Nove anos depois, só uma intervenção do papa convenceu as freiras a se mudarem –para um novo centro ecumênico católico distante apenas 500 metros.
Quase inacreditavelmente, os planos para as comemorações do 50º aniversário da libertação também deram lugar a disputas e mal-entendidos.
Subjacentes a esta disputa há as alegações de anti-semitismo polonês que vêm sendo feitas há muito tempo por muitos judeus. Os grupos judeus apontam que após a guerra, muitos judeus poloneses que sobreviveram ao Holocausto foram expulsos. Hoje apenas 7.000 judeus vivem na Polônia, contra 3,5 milhões antes da guerra.

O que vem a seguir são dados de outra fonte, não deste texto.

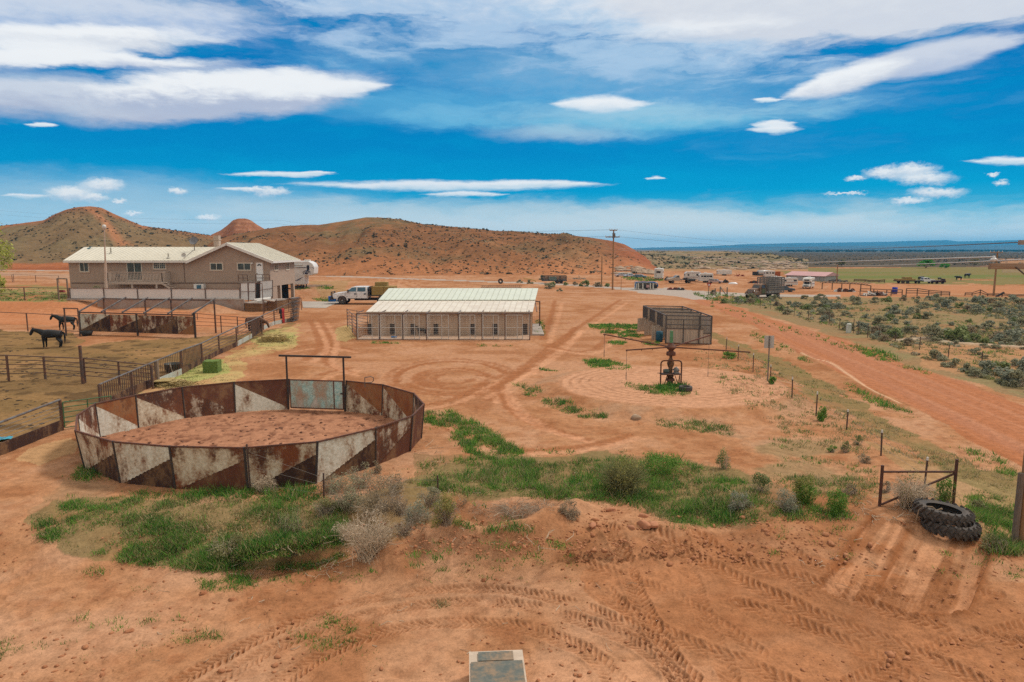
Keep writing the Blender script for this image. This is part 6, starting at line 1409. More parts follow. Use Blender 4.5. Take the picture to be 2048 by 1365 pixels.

Os poloneses acusam os representantes judeus de tentarem reacender disputas antigas e de agir em função de ambição pessoal, e muitos admitem achar que Auschwitz deveria ser visto como mais do que simplesmente um memorial aos judeus mortos.
"Nós também sofremos terrivelmente no campo", disse Tadeusz Zaleski, um sobrevivente polonês que vive em Cracóvia. "Acho errado dizer que Auschwitz é sinônimo do Holocausto. Foi mais complicado do que isso."
Muitos poloneses cristãos vêem Auschwitz como o lugar onde foram assassinados muitos dos membros mais brilhantes de sua sociedade. Dos 150 mil poloneses mantidos prisioneiros em Auschwitz entre 1940 e 1945, 75 mil foram mortos. Também foram mortos 20 mil ciganos, 15 mil prisioneiros de guerra soviéticos e 25 mil pessoas de outras nacionalidades.
"Nenhum de nós questiona que outros tenham sofrido", disse Zisman. "Mas ninguém sofreu tanto quanto nós." Esse é o cerne da questão, dizem os grupos judeus.
Zisman reage com revolta à discussão sobre quem vai sentar aonde na cerimônia de hoje. "É inacreditável. Se alguma vez houve um evento que deveria ter sido organizado com calma, dignidade e respeito totais, era este."